USS Theodore Roosevelt to participate in joint military exercises between the United States, South Korea and Japan.

South Korea
An F-18 fighter jet sits in the hangar of the USS Theodore Roosevelt, a nuclear-powered aircraft carrier, anchored at Busan Naval Base in South Korea [Song Kyung-Seok/Pool via AFP]

A nuclear-powered United States aircraft carrier has arrived in South Korea for three-nation exercises aimed at stepping up military training, days after North Korea and Russia signed a mutual defence pact.

“The US Navy’s aircraft carrier Theodore Roosevelt … arrived at the Busan Naval Base on the morning of June 22,” the South Korean Navy said in a statement.

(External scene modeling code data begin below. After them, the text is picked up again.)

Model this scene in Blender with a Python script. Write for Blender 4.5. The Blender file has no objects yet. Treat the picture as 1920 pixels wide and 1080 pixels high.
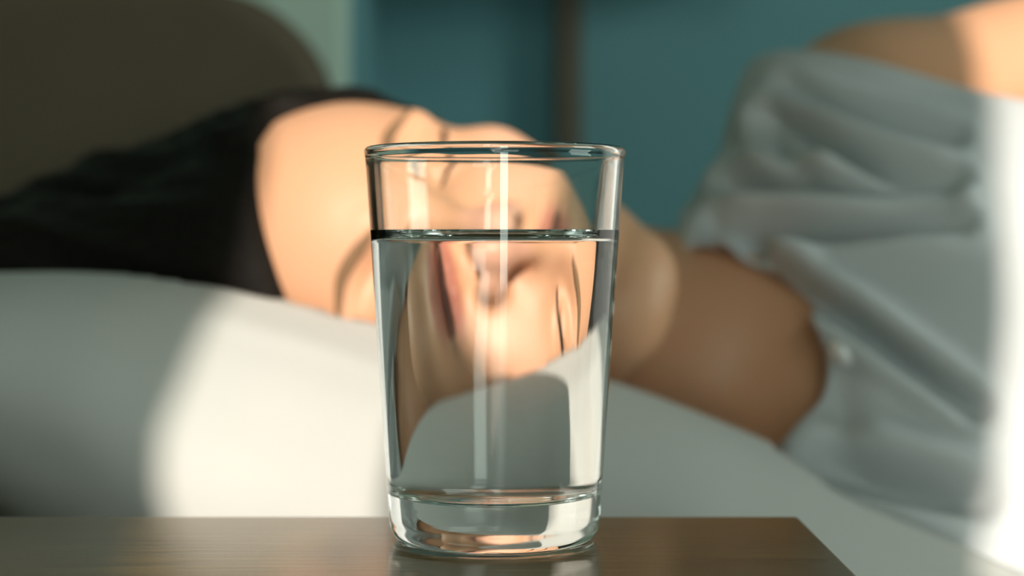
import bpy, math
import numpy as np
from mathutils import Vector

C = bpy.context.scene.collection
scn = bpy.context.scene
R = math.radians

# ------------------------------------------------------------------ camera, light, exposure
CAM_Z = 0.0855                       # lens height above the night stand top (z = 0)
FPX = 3270.0
cam_d = bpy.data.cameras.new('camera')
cam = bpy.data.objects.new('camera', cam_d)
C.objects.link(cam)
cam.location = (0, 0, CAM_Z)
cam.rotation_euler = (R(90), 0, 0)
cam_d.sensor_width = 36
cam_d.lens = FPX / 1920 * 36
cam_d.shift_y = -105 / 1920
cam_d.clip_start = 0.02
cam_d.dof.use_dof = True
cam_d.dof.focus_distance = 0.462
cam_d.dof.aperture_fstop = 6.8
scn.camera = cam

world = bpy.data.worlds.new('world')
scn.world = world
world.use_nodes = True
bg = world.node_tree.nodes['Background']
bg.inputs[0].default_value = (0.86, 1.0, 0.91, 1)
bg.inputs[1].default_value = 7.9

SUN_AZ, SUN_EL = R(1.8), R(22)
sun_d = bpy.data.lights.new('sun', 'SUN')
sun_d.energy = 6.0
sun_d.angle = R(0.5)
sun_d.color = (1.0, 0.90, 0.79)
sun = bpy.data.objects.new('sun', sun_d)
C.objects.link(sun)
sdir = Vector((-math.sin(SUN_AZ) * math.cos(SUN_EL), math.cos(SUN_AZ) * math.cos(SUN_EL), -math.sin(SUN_EL)))
sun.rotation_euler = sdir.to_track_quat('-Z', 'Y').to_euler()

vs = scn.view_settings
scn.display_settings.display_device = 'sRGB'
vs.view_transform = 'Standard'
vs.look = 'None'
vs.gamma = 1
vs.use_curve_mapping = False
vs.exposure = 0.0
cy = scn.cycles
cy.max_bounces = 24
cy.transmission_bounces = 24
cy.glossy_bounces = 12
cy.diffuse_bounces = 5
cy.transparent_max_bounces = 16
cy.sample_clamp_indirect = 4.0
cy.use_denoising = True


def portal(name, loc, rot, sx, sy):
    d = bpy.data.lights.new(name, 'AREA')
    d.shape = 'RECTANGLE'
    d.size, d.size_y = sx, sy
    d.cycles.is_portal = True
    o = bpy.data.objects.new(name, d)
    C.objects.link(o)
    o.location = loc
    o.rotation_euler = rot


# ------------------------------------------------------------------ helpers
def at(px, py, Y):
    """photo pixel at depth Y -> point in metres"""
    return np.array([(px - 960) / FPX * Y, Y, CAM_Z - (py - 435) / FPX * Y])


def mat(name, color=(0.5, 0.5, 0.5), rough=0.6, spec=0.5):
    m = bpy.data.materials.new(name)
    m.use_nodes = True
    b = m.node_tree.nodes['Principled BSDF']
    b.inputs['Base Color'].default_value = (*color, 1)
    b.inputs['Roughness'].default_value = rough
    b.inputs['Specular IOR Level'].default_value = spec
    return m


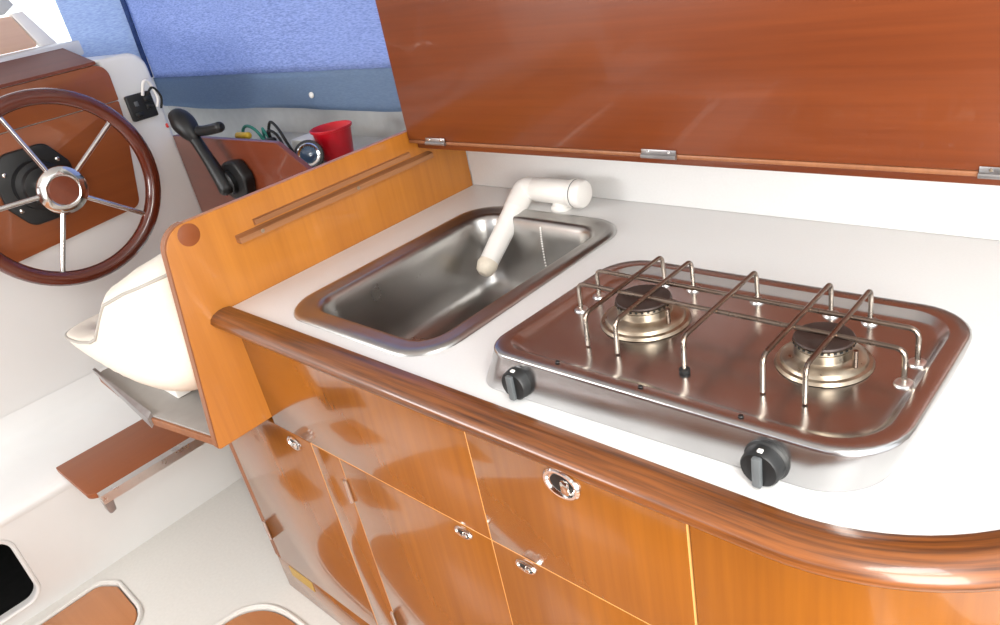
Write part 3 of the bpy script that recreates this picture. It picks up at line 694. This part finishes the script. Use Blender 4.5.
# ------------------------------------------------------------------ light
def area(name, loc, target, sx, sy, power, col=(1, 1, 1)):
    l = bpy.data.lights.new(name, 'AREA'); l.shape = 'RECTANGLE'; l.size = sx; l.size_y = sy; l.energy = power; l.color = col
    o = bpy.data.objects.new(name, l); COL.objects.link(o); o.location = loc
    o.rotation_euler = (Vector(target)-Vector(loc)).to_track_quat('-Z', 'Y').to_euler(); return o
area('overhead_fill', (1.55, -.62, 2.15), (1.0, 0, .9), .7, .7, 30, (1, .985, .96))  # added overhead lamp, placed high to light the worktop more than the flap
area('port_window_daylight', (-.9, -2.0, 1.5), (-.7, 0, .5), 1.6, .6, 48, (1, .99, .98))
area('companionway_daylight', (1.76, -.75, 1.15), (1.05, .0, .75), .5, .9, 28, (1, .96, .88))
sun = bpy.data.lights.new('sun', 'SUN'); sun.energy = 4.5; sun.angle = .05
so = bpy.data.objects.new('sun', sun); COL.objects.link(so); so.rotation_euler = (-Vector((-.25, .85, .5))).to_track_quat('-Z', 'Y').to_euler()

w = bpy.data.worlds.new('world'); bpy.context.scene.world = w; w.use_nodes = True
w.node_tree.nodes['Background'].inputs[0].default_value = (.92, .96, 1, 1); w.node_tree.nodes['Background'].inputs[1].default_value = 2.2

# ------------------------------------------------------------------ camera
R = ((0.7295661131600693, 0.6596780790451784, -0.18043868364564294), (0.18742200200924053, -0.44658319848210115, -0.8748922447915204), (-0.6577281198879651, 0.604473555137659, -0.4494501545754357))
cam = bpy.data.cameras.new('camera'); cam.sensor_width = 36; cam.lens = 750.277/1000*36; cam.clip_start = .01
co = bpy.data.objects.new('camera', cam); COL.objects.link(co)
m = Matrix.Identity(4)
for i in range(3):
    m[i][0] = R[0][i]; m[i][1] = -R[1][i]; m[i][2] = -R[2][i]
m[0][3], m[1][3], m[2][3] = 1.19908291, -0.4795393, 1.39273679
co.matrix_world = m
sc = bpy.context.scene; sc.camera = co
sc.view_settings.view_transform = 'Standard'; sc.view_settings.look = 'None'; sc.view_settings.gamma = 1; sc.view_settings.exposure = -.06
try: sc.view_settings.use_curve_mapping = False
except Exception: pass
sc.cycles.max_bounces = 10; sc.cycles.diffuse_bounces = 6; sc.cycles.glossy_bounces = 5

“[The aircraft carrier’s arrival] demonstrates the strong combined defence posture of the South Korea-US alliance and their firm resolve to respond to the escalating threats from North Korea,” it said on Saturday.

The carrier is expected to participate in joint exercises with South Korea and Japan this month. Pyongyang has always decried similar combined drills as rehearsals for an invasion.

The leaders of the three nations had agreed at a summit in August 2023 to hold annual military training drills. Earlier this month, their defence chiefs announced new exercises aimed at sharpening their combined response in various areas including air, sea and cyberspace.

The arrival of the USS Theodore Roosevelt strike group comes a day after South Korea summoned the Russian ambassador to protest against deal reached between Russian President Vladimir Putin and North Korean leader Kim Jong Un this week. The pact pledges mutual defence assistance in the event of war.

Putin visited North Korea for the first time in 24 years.

South Korea says the agreement between the two isolated nations poses a threat to its security and warned that it could consider sending arms to Ukraine to help fight off the Russian invasion as a response.

North Korean soldiers have also recently been engaged in activities such as laying more landmines, reinforcing tactical roads and adding what seemed to be antitank barriers near the border, according to the South Korean military.

The two Koreas have been locked in a tit-for-tat “balloon war”, with an activist in the South confirming on Friday that he had floated more balloons carrying propaganda north.

Pyongyang has already sent more than a thousand balloons carrying rubbish southwards, and Kim’s powerful sister Kim Yo Jong warned on Friday that the North is likely to retaliate.